Soon after the Act was enacted into law, the SEC issued SAB 118, which allows companies to record the income tax effects of the Act as a provisional amount based on reasonable estimates for those tax effects. The provisional amount is subject to adjustment as companies complete their analysis of the Act, and collect and prepare the necessary data, and interpret any additional guidance issued by the U.S. Treasury Department, IRS, the FASB, and other standard-setting and regulatory bodies. Any such adjustments may be made within a subsequent measurement period, which should not extend beyond one year from the enactment date.

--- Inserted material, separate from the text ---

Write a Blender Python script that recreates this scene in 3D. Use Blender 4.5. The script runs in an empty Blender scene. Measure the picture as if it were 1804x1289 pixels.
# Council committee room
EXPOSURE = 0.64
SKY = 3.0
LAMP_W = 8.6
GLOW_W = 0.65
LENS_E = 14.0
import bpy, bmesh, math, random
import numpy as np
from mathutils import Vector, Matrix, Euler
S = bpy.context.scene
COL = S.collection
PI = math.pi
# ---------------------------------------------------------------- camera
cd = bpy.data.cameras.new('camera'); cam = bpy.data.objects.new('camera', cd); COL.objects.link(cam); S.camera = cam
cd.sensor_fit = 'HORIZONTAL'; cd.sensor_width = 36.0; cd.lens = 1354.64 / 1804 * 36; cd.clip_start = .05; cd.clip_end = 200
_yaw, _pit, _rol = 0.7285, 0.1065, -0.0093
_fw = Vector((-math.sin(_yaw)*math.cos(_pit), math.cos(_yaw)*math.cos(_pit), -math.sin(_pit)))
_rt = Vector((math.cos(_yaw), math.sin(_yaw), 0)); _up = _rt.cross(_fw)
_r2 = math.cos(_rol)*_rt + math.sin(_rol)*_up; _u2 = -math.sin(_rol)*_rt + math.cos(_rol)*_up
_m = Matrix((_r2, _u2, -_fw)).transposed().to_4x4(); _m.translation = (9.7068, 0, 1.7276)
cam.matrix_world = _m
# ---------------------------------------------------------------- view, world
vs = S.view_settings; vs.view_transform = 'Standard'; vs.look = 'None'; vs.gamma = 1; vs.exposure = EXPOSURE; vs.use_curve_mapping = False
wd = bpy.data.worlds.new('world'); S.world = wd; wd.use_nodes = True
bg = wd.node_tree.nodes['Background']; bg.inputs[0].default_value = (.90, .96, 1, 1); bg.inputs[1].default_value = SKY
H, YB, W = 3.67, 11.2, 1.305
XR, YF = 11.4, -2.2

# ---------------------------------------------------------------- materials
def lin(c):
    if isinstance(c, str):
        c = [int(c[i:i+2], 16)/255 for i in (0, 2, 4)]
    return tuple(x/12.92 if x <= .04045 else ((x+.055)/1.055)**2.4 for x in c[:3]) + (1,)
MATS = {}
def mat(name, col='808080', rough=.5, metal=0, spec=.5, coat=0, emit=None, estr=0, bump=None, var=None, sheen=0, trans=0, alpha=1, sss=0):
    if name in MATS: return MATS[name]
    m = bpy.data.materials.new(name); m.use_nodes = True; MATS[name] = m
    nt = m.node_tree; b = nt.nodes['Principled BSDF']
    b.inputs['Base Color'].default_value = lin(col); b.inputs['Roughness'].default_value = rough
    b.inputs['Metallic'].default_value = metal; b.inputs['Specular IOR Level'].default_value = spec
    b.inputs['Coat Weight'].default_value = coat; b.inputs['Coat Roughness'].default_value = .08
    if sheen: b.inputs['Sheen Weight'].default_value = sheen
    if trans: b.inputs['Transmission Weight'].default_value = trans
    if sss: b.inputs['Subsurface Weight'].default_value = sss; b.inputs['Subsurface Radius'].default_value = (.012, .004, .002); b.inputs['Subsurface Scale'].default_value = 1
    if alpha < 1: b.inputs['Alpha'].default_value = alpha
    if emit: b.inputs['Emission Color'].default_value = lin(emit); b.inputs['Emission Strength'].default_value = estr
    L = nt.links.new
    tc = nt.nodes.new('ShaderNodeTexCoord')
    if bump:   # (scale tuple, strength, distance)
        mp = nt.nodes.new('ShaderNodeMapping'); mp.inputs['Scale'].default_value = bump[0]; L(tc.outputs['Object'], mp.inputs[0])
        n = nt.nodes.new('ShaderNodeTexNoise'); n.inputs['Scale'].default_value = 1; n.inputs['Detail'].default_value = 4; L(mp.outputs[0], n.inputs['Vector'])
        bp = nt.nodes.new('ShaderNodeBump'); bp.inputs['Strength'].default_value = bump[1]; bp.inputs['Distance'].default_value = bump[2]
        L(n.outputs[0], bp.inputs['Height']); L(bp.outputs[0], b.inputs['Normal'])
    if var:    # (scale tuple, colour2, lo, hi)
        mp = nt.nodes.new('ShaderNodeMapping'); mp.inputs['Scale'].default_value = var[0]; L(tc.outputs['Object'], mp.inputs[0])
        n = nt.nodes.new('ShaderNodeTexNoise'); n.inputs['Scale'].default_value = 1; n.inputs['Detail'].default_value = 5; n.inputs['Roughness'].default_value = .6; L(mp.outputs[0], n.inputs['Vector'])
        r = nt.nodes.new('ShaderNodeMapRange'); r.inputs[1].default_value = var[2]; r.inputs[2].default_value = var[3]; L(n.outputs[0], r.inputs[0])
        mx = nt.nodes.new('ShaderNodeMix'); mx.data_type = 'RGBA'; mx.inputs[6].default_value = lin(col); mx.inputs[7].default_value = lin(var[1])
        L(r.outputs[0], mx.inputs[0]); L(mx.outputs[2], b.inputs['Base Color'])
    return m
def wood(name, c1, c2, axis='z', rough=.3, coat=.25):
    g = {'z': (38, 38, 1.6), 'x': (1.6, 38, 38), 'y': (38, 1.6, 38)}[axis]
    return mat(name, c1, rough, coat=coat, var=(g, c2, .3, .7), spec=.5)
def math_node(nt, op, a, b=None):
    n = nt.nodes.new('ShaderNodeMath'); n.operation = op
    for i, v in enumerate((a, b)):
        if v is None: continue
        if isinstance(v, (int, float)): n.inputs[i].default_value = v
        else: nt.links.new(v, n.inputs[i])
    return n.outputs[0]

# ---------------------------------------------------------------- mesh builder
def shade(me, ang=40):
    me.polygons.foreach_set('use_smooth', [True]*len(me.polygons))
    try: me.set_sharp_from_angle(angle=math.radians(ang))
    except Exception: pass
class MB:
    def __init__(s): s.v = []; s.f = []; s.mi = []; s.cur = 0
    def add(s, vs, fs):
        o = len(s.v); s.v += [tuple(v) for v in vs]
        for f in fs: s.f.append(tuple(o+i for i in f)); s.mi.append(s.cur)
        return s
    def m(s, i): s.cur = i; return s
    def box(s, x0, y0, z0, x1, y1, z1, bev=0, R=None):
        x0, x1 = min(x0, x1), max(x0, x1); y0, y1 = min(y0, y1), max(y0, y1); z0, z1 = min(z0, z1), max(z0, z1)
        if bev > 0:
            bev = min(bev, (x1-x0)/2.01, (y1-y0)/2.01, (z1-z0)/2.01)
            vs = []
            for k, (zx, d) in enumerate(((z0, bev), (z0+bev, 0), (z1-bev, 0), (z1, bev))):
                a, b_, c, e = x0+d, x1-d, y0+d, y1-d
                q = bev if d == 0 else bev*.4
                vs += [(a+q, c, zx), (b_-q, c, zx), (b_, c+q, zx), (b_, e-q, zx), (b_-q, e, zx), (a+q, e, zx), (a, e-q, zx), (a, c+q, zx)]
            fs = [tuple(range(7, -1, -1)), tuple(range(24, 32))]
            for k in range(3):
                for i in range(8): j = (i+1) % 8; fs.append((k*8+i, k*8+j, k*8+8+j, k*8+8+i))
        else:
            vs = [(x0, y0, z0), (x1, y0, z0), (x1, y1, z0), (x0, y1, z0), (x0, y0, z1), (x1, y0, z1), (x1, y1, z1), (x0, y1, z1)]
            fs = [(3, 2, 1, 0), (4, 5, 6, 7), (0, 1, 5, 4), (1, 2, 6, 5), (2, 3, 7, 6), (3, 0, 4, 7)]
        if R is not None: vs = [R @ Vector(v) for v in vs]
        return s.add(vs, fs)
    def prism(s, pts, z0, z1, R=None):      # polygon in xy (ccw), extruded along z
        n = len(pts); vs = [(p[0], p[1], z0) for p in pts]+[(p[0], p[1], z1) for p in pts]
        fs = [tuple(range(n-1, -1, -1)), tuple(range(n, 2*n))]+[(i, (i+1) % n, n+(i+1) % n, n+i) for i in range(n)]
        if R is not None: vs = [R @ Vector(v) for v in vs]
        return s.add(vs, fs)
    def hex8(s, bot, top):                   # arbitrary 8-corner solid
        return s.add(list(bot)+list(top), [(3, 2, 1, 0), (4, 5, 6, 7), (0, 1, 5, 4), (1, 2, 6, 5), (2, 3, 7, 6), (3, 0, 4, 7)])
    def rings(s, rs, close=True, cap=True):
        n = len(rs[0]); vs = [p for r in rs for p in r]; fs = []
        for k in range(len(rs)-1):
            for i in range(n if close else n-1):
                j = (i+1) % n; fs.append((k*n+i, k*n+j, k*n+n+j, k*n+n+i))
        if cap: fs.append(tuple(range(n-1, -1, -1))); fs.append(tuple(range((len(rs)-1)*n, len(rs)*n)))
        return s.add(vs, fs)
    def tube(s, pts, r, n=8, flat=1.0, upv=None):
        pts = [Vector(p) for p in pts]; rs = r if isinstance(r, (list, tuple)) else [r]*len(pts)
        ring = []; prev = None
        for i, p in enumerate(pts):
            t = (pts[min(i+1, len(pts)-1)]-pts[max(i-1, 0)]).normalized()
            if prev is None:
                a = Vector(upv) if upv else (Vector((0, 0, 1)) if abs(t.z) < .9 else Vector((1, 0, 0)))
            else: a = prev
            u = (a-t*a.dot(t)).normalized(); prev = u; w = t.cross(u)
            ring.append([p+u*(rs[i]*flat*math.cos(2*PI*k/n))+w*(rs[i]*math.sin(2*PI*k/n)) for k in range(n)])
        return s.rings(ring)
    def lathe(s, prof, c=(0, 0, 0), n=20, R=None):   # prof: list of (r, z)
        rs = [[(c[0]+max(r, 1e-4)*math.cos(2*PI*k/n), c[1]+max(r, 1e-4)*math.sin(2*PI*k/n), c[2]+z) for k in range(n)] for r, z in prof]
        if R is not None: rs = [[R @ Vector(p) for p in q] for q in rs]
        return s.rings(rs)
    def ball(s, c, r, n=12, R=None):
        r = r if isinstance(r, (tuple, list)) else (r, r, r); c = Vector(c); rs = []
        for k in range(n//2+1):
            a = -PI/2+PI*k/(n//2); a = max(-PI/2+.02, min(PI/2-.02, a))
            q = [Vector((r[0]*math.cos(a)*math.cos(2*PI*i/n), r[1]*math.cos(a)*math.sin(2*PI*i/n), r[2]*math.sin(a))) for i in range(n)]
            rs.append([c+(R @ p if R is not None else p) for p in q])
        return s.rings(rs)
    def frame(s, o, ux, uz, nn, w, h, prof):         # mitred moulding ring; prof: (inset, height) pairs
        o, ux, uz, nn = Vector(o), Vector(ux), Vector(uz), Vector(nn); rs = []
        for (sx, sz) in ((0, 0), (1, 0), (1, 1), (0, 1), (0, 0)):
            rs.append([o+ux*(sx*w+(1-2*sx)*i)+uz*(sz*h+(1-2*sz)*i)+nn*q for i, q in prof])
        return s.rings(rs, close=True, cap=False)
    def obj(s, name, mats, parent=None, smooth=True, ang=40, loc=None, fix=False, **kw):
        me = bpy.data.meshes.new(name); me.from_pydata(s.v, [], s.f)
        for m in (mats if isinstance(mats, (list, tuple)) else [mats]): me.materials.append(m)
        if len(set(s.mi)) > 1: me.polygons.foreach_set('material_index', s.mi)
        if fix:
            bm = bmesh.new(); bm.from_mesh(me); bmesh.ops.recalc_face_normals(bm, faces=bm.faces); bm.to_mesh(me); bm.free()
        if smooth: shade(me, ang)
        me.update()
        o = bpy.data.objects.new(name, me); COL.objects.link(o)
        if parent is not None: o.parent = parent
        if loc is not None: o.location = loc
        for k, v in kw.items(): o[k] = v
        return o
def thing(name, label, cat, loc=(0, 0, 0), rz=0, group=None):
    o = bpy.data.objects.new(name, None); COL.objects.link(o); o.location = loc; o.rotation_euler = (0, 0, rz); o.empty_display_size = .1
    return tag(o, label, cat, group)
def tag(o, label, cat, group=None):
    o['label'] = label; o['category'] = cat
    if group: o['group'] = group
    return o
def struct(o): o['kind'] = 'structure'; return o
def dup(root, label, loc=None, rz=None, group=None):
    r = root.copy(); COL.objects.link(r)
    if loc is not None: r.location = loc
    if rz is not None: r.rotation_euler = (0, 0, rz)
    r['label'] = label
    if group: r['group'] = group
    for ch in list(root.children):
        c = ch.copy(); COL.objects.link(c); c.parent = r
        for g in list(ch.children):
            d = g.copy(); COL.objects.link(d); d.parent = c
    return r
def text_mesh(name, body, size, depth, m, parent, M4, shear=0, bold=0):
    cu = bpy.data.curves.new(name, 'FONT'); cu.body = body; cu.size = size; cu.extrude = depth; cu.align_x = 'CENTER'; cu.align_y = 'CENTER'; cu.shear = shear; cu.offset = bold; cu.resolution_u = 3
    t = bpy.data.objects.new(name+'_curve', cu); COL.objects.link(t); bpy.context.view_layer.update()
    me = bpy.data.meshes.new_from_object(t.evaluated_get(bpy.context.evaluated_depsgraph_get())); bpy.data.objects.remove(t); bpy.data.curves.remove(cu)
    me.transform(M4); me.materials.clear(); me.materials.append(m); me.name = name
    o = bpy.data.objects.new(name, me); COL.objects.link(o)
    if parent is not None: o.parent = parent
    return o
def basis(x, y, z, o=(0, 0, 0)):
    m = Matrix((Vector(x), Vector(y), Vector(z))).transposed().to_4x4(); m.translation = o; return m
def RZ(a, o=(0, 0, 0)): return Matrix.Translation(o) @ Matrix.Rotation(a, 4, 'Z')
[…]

As of December 31, 2017, we have not completed our accounting for the income tax effects of the Act. However, in accordance with SAB 118, we recorded a provisional net income tax expense of approximately $1.2 million in the fourth quarter of 2017 based on reasonable estimates for those tax effects, consisting of the following:
| |
• | Non-cash income tax expense of $19.8 million due to a reduction in the value of our net deferred tax assets, primarily due to the change in the U.S. corporate tax rate from 35% to 21% and the potential limitation of certain future business deductions; |
| |
• | Income tax expense of $40.4 million to record a liability for the one-time mandatory transition tax on certain unremitted and untaxed earnings of our foreign subsidiaries; and |
| |
• | A non-cash income tax benefit of $59 million to reverse previously recognized deferred tax liabilities related to the earnings of our foreign subsidiaries that were not deemed to be indefinitely reinvested. |
At December 31, 2017, our Consolidated Balance Sheets reflect a provisional income tax payable of $34.6 million (net of foreign tax credits) primarily for the one-time mandatory transition tax on certain unremitted foreign earnings discussed above. We intend to elect to settle this liability in installments over eight years, as allowed by the Act. Accordingly, we have included approximately $32 million of the liability within long-term liabilities on our Consolidated Balance Sheets as of December 31, 2017.

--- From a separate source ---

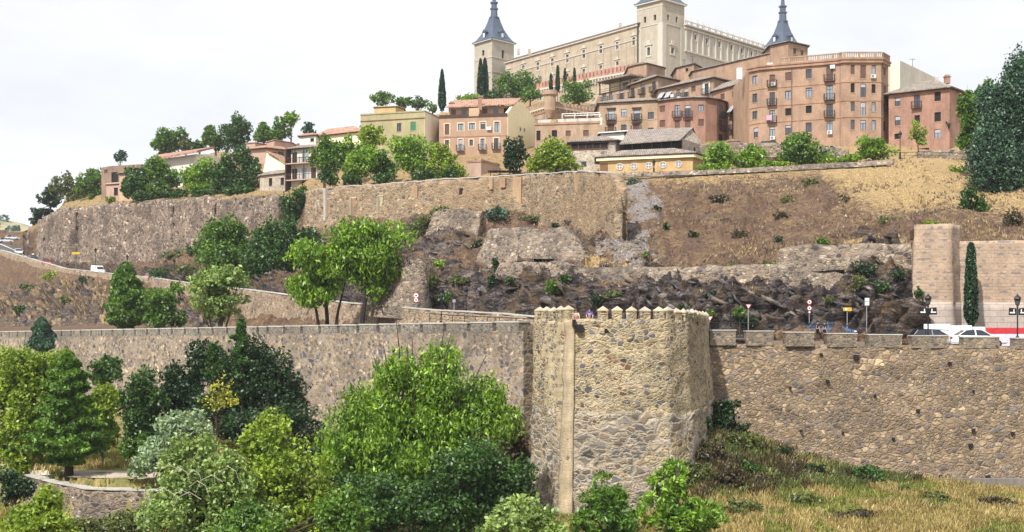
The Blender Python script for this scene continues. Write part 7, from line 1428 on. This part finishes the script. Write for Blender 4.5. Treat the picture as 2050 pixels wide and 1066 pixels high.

We are still evaluating the effects that BEAT, FDII, GILTI, and other provisions of the Act will have on our Consolidated Financial Statements in future periods. As we complete our analysis of the Act, collect and prepare the necessary data, and interpret any additional guidance issued by the U.S. Treasury Department, the IRS, the FASB, and other standard-setting and regulatory bodies, we may make adjustments to the provisional amounts recorded in the fourth quarter of 2017. These adjustments may impact our provision for income taxes and effective income tax rate in the period in which the adjustments are determined. Our accounting for the income tax effects of the Act will be completed during the measurement period, which should not extend beyond one year from the enactment date.
Repatriation of Foreign Earnings—As discussed above, as a result of the Act, in the fourth quarter of 2017, we recorded a provisional tax liability of $40.4 million related to the one-time mandatory transition tax on approximately $460 million of foreign earnings that we have not yet repatriated. In 2018, we expect to repatriate approximately $325 million of these foreign earnings to the U.S., and, as a result, have recorded the related foreign withholding taxes of approximately $3.5 million.
Income Tax Payments—Total net income tax payments during 2017, 2016, and 2015 were $52.3 million, $32.4 million, and $53.9 million, respectively.